One good example is Eastern Pulp and Paper Inc., Amherst, Mass. A player in many niche markets, Eastern was eager to get in on the ground floor of the nascent paper market for HP's high-end Indigo digital printers.
Indigo started as an independent Israeli company that wasn't eager to share technical secrets with Eastern, so Eastern's scientists went ahead and figured out how the Indigo digital printer worked. That was the only way they could market a digital paper for it.
"It turned out to be digital imaging with a hybrid offset transfer," says John McMahon, manager of specialty paper at Eastern. The company's engineers came up with their own conclusions on how the Indigo's ink adhered to paper on press, and how images were transferred from the printer's blanket to the paper. That led to Eastern's independent brand.

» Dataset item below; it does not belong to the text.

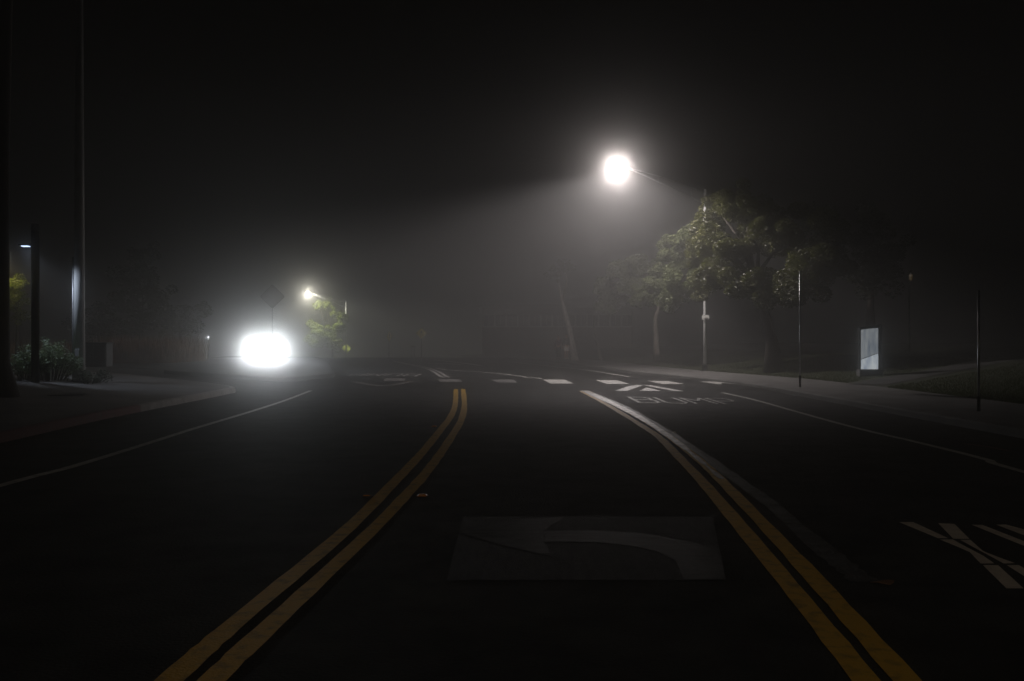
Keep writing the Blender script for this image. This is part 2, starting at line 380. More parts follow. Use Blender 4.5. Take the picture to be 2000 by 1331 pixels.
mark('ramp_arrow', M['whitefaded'], 'faded arrow on the far left of the speed table', stripes=(gp([(690, 746.5), (748, 754.5), (810, 746.5)]),), w=.28)
def letters(mb, text, org, ux, uy, w, h, gap, sw, lift=.005):
    """stroke lettering laid on the ground; ux, uy are ground vectors per metre"""
    SH = {'B': [[(0, 0), (0, 1)], [(0, 1), (.8, 1), (1, .9), (1, .62), (.8, .53), (0, .53)], [(.8, .53), (1, .42), (1, .1), (.8, 0), (0, 0)]],
          'U': [[(0, 1), (0, .12), (.2, 0), (.8, 0), (1, .12), (1, 1)]],
          'M': [[(0, 0), (0, 1), (.5, .45), (1, 1), (1, 0)]],
          'P': [[(0, 0), (0, 1), (.8, 1), (1, .88), (1, .6), (.8, .48), (0, .48)]],
          'I': [[(.5, 0), (.5, 1)]], 'N': [[(0, 0), (0, 1), (1, 0), (1, 1)]],
          'G': [[(1, .8), (1, .9), (.8, 1), (.2, 1), (0, .9), (0, .1), (.2, 0), (.8, 0), (1, .1), (1, .45), (.55, .45)]]}
    x = 0
    for ch in text:
        lw = w * (.25 if ch == 'I' else 1)
        for st in SH[ch]:
            pp = [org + ux * (x + a * lw) + uy * (b * h) for a, b in st]
            for a, b in zip(pp, pp[1:]):
                d = (b - a).normalized(); hv = abs(d.y) ; ww = sw * (.85 if hv > .6 else 1.9)
                nr = Vector((-d.y, d.x, 0)) * ww / 2; e = d * ww * .3
                poly(mb, [tuple((a - e - nr).xy), tuple((b + e - nr).xy), tuple((b + e + nr).xy), tuple((a - e + nr).xy)], lift, world=True)
                lift += .0006
        x += lw + gap
mb = MB(); letters(mb, 'BUMP', Vector((3.5, 25.15, 0)), Vector((1, -.33, 0)), Vector((0, 1, 0)), .52, 2.5, .20, .10)
tag(mb.build('painted_word', M['whiteworn']), 'worn white word BUMP before the speed table', kind='structure')
mb = MB(); letters(mb, 'BUMP', Vector((-4.6, 46.6, 0)), Vector((-1, .25, 0)), Vector((0, -1, 0)), .62, 3.0, .28, .13)
tag(mb.build('painted_word', M['whiteworn']), 'faint upside-down word beyond the crossing for oncoming traffic', kind='structure')
z8 = lambda L_: [(1400 + x / 2.767, 850 + y / 2.767) for x, y in L_]
mb = MB()
for k, pg in enumerate(([(985, 475), (1062, 475), (1250, 562), (1195, 562)], [(1197, 481), (1285, 485), (1366, 566), (1278, 565)],
           [(1205, 569), (1275, 569), (1360, 615), (1440, 657), (1500, 699), (1425, 699), (1368, 638), (1300, 608)],
           [(1315, 571), (1370, 571), (1440, 632), (1530, 668), (1612, 697), (1550, 699), (1460, 650), (1380, 607)],
           [(1438, 708), (1520, 708), (1658, 834), (1565, 834)], [(1567, 708), (1632, 708), (1850, 834), (1765, 834)])):
    poly(mb, z8(pg), .005)
letters(mb, 'ING', Vector((4.22, 6.3, 0)), Vector((1, 0, 0)), Vector((.0, 1, 0)), .46, 2.15, .17, .115)
tag(mb.build('painted_word', M['cream']), 'cream stencil word XING running off the right edge', kind='structure')
# blacked-out turn arrow
z2 = lambda L_: [(600 + x / 2.222, 900 + y / 2.222) for x, y in L_]
mark('black_paint_patch', M['patch'], 'glossy black paint patch over an old arrow between the yellow pairs', polys=([(905, 1010.5), (1392, 1010.5), (1418, 1135), (872, 1135)],), lift=.003)
mark('turn_arrow', M['arrowold'], 'blacked-out left-turn arrow shining under the street lamp', polys=(
    z2([(655, 318), (880, 262), (1122, 247), (1045, 292), (1025, 325)]), z2([(655, 318), (1025, 325), (1030, 358), (1064, 420), (900, 385)]),
    z2([(1027, 307), (1250, 307), (1250, 357), (1030, 356)]), z2([(1250, 307), (1450, 318), (1400, 372), (1250, 357)]),
    z2([(1450, 318), (1640, 352), (1520, 398), (1400, 372)]), z2([(1640, 352), (1760, 385), (1600, 440), (1520, 398)]),
    z2([(1760, 385), (1800, 440), (1815, 521), (1635, 521), (1600, 440)])), lift=.006)

# raised markers, cover, debris
def marker(px, py, label, m, group, sz=.1, rz=0):
    p = G(px, py); o = empty('road_marker', (p.x, p.y, H(p.x, p.y)), label, 'road marker', rz, group)
    b = MB(); b.add([(-sz / 2, -sz / 2, 0), (sz / 2, -sz / 2, 0), (sz / 2, sz / 2, 0), (-sz / 2, sz / 2, 0), (-sz * .3, -sz * .22, .018), (sz * .3, -sz * .22, .018), (sz * .3, sz * .22, .018), (-sz * .3, sz * .22, .018)],
                    [(0, 3, 2, 1), (4, 5, 6, 7), (0, 1, 5, 4), (1, 2, 6, 5), (2, 3, 7, 6), (3, 0, 4, 7)])
    b.build('housing', M['markerwhite'] if m == 'markerwhite' else M['concrete'] if m == 'dull' else M['amber'], o)
    r_ = MB(); r_.box((0, -sz * .40, .0085), (sz * .7, .012, .010)); r_.build('reflector', M['amber'] if m != 'markerwhite' else M['markerwhite'], o)
    return o
RG = 'raised markers by the left yellow lines'
marker(825, 969, 'amber raised marker right beside the left yellow pair', 'amber', RG, .11)
marker(848, 834, 'small amber raised marker left of the yellow pair near its bend', 'amber', RG, .11)
marker(717, 969, 'dull raised marker outside the left yellow pair', 'dull', RG, .10)
marker(1317, 846, 'tiny pale marker right of the right yellow pair', 'markerwhite', RG, .07)
p = G(1725, 1141); b = MB()
vs = [Vector((p.x + .075 * math.cos(a) * (1 + .25 * math.sin(3 * a)), p.y + .045 * math.sin(a), H(p.x, p.y) + .012 + .008 * math.sin(2 * a))) for a in [i * math.pi / 8 for i in range(16)]]
vs += [v - Vector((0, 0, .004)) for v in vs]
b.add(vs, [tuple(range(16)), tuple(range(31, 15, -1))] + [(i, 16 + i, 16 + (i + 1) % 16, (i + 1) % 16) for i in range(16)])
tag(b.build('fallen_leaf', M['straw']), 'pale curled leaf lying right of the lower yellow lines', 'leaf')
p = G(1518, 764); o = empty('gutter_puck', (p.x, p.y, H(p.x, p.y)), 'small dark puck with a self-lit glint on its face by the right kerb', 'road puck')
b = MB(); b.lathe([(.17, 0), (.17, .05), (.12, .08), (.0, .085)], n=14); b.build('housing', M['iron'], o, True)
b = MB(); b.box((-.06, -.165, .045), (.06, .02, .04)); b.build('lens', M['lens_small'], o)  # glint put in as a glowing block; the puck is no lamp
p = at(120, 777, 23.6); b = MB(); zz = ltop(p.x, 23.6)
b.lathe([(.62, .0), (.62, .008), (.55, .010), (.54, .006), (.0, .007)], (p.x, 23.6, zz), 28)
tag(b.build('utility_cover', M['iron']), 'round dark utility cover in the pavement near the bush', 'cover')

# ------------------------------------------------------------ street lamps
def street_lamp(label, base, top_z, head, r0, r1, lens, truss=True, group='street lamps'):
    o = empty('street_lamp', base, label, 'street lamp', 0, group); B = Vector(base); hd = Vector(head) - B
    h = top_z - B.z
    b = MB(); b.tube([(0, 0, -.1), (0, 0, h * .5), (0, 0, h)], [r0, (r0 + r1) / 2, r1], 16); b.build('pole', M['galv'], o, True)
    b = MB(); b.box((0, 0, .02), (.42, .42, .08)); b.lathe([(r0 * 1.6, .06), (r0 * 1.5, .3), (r0 * 1.05, .36)]); b.build('base', M['darkmetal'], o)
    b = MB(); t = Vector((0, 0, h - .15)); lo = Vector((0, 0, h - .75)); e = hd + Vector((0, 0, -.02))
    dirv = (e - t).normalized()
    e2 = e - dirv * .5
    b.tube([t, t.lerp(e2, .5) + Vector((0, 0, .10)), e2], [.022, .02, .018], 8)
    b.tube([lo, lo.lerp(e2, .5) + Vector((0, 0, .05)), e2], [.035, .03, .028], 8)
    for k in (.18, .6):
        b.tube([t.lerp(e2, k) + Vector((0, 0, .06)), lo.lerp(e2, k)], .012, 6)
    b.build('arm', M['galvthin'], o, True)
    a = math.atan2(dirv.y, dirv.x); mt = Matrix.Rotation(a, 3, 'Z')
    b = MB(); pr = []
    for x, w, t0, t1 in ((-.42, .06, -.03, .05), (-.3, .15, -.04, .10), (0, .19, -.05, .13), (.28, .16, -.045, .10), (.38, .07, -.02, .05)):
        for j in range(12):
            an = 2 * math.pi * j / 12; z = (t1 if math.sin(an) > 0 else -t0) * math.sin(an); pr.append(hd + mt @ Vector((x, w * math.cos(an), z + .06)))
    b.add(pr, [(i * 12 + j, i * 12 + (j + 1) % 12, (i + 1) * 12 + (j + 1) % 12, (i + 1) * 12 + j) for i in range(4) for j in range(12)] + [tuple(range(11, -1, -1)), tuple(range(48, 60))])
    hh = b.build('luminaire', M['steelhead'], o, True)
    b = MB(); b.lathe([(.13, .0), (.125, -.06), (.08, -.11), (.0, -.125)], hd + Vector((0, 0, .02)), 16); b.build('lens', lens, hh, True)
    return o
MAIN = at(1205, 321, 43)
pb = (377 / F * 46, 46, lawn_z(377 / F * 46, 46))
lamp = street_lamp('street lamp glowing white over the crossing, its arm rising out of the trees', pb, at(0, 371, 46).z, MAIN, .09, .06, M['lens_main'])
b = MB(); bz = at(0, 621, 46).z - pb[2]
b.box((0, -.12, bz), (.36, .02, .22)); b.box((0, -.10, bz), (.14, .16, .05)); b.build('plate', M['trim'], lamp)
spot('lamp_light', MAIN + Vector((0, 0, -.16)), MAIN + Vector((-.3, .9, -6)), P_MAIN, 164, .3, (1, .915, .90), lamp, .1)
point('lamp_light', MAIN + Vector((0, 0, -.18)), P_MAIN_GLARE, (1, .90, .86), lamp, .1)
FARL = at(601, 572, 110)
lamp2 = street_lamp('distant street lamp glowing above the yellow-green tree', (at(676, 0, 112).x, 112, -1.2), at(0, 590, 112).z, FARL, .11, .07, M['lens_far'])
spot('lamp_light', FARL + Vector((0, 0, -.16)), FARL + Vector((.9, 1.0, -6)), P_FAR, 158, .3, (1, .97, .80), lamp2, .1)
point('lamp_light', FARL + Vector((0, 0, -.18)), P_FAR_GLARE, (1, .95, .80), lamp2, .1)
# the lamp that stands behind the photographer and lights the near markings
BACK = Vector((1.5, -13, 9.2))
lamp3 = street_lamp('street lamp behind the viewpoint', (8.9, -13, .2), 8.6, BACK, .115, .07, M['lens_small'])
spot('lamp_light', BACK + Vector((0, 0, -.16)), (.6, 7.5, 0), P_BACK, 47, .9, (1, .86, .68), lamp3, .1)
# warm lamp hidden by the near trunk on the far left
WL = at(2, 505, 40)
lamp4 = street_lamp('warm lamp half hidden by the dark trunk at the left edge', (WL.x - 2.2, 41, .5), WL.z + .1, WL, .07, .05, M['lens_far'])
spot('lamp_light', WL + Vector((0, 0, -.14)), WL + Vector((.8, 0, -5)), 160, 165, .4, (1, .80, .52), lamp4, .1)

# tall galvanised pole
P0 = at(155, 738, 28)
o = empty('tall_pole', P0, 'tall galvanised pole rising out of the frame behind the bush', 'pole')
b = MB(); b.tube([(0, 0, -.35), (0, 0, 4.5), (0, 0, 11.55)], [.165, .145, .105], 28); b.build('shaft', M['galv'], o, True)
b = MB(); b.tube([(-.18, -.03, -.3), (-.18, -.03, at(0, 503, 28).z - P0.z)], .024, 10); b.build('conduit', M['galvthin'], o, True)
b = MB(); b.box((0, 0, -.13), (.55, .55, .05)); [b.lathe([(.03, -.12), (.03, -.03)], (sx * .24, sy * .24, 0), 6) for sx in (-1, 1) for sy in (-1, 1)]; b.build('base_plate', M['greymetal'], o)
b = MB(); b.box((.0, -.158, .75), (.11, .02, .2)); b.build('hand_hole_cover', M['galvthin'], o)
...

Rochester Institute of Technology (RIT) does the technical certification of paper for the Indigo press in North America. "We've done extensive work beyond RIT," McMahon says, bringing in outside experts in addition to in-house staff.
Unlike some small- and mid-sized mills that push R&D down to the supplier level, Eastern maintains its own test lab. Large mills, like Georgia Pacific and International Paper, also test their paper on specific digital output devices. And though they won't admit it, some are producing paper that gets branded by familiar copier, printer, and digital press makers, says Jim Forrest, industry analyst and managing editor of the Hard Copy Supplies Journal.
"Paper has good margins," Forrest says. "They can get more money for their brand. Go to an office supply store and you can see branded paper selling for [significantly] more than a generic competitor."
Whether they go it alone or co-develop with mills, Forrest says virtually all the leading digital copier, printer, and press makers regularly send engineers to work closely with preferred mills to ensure products to fit their spec.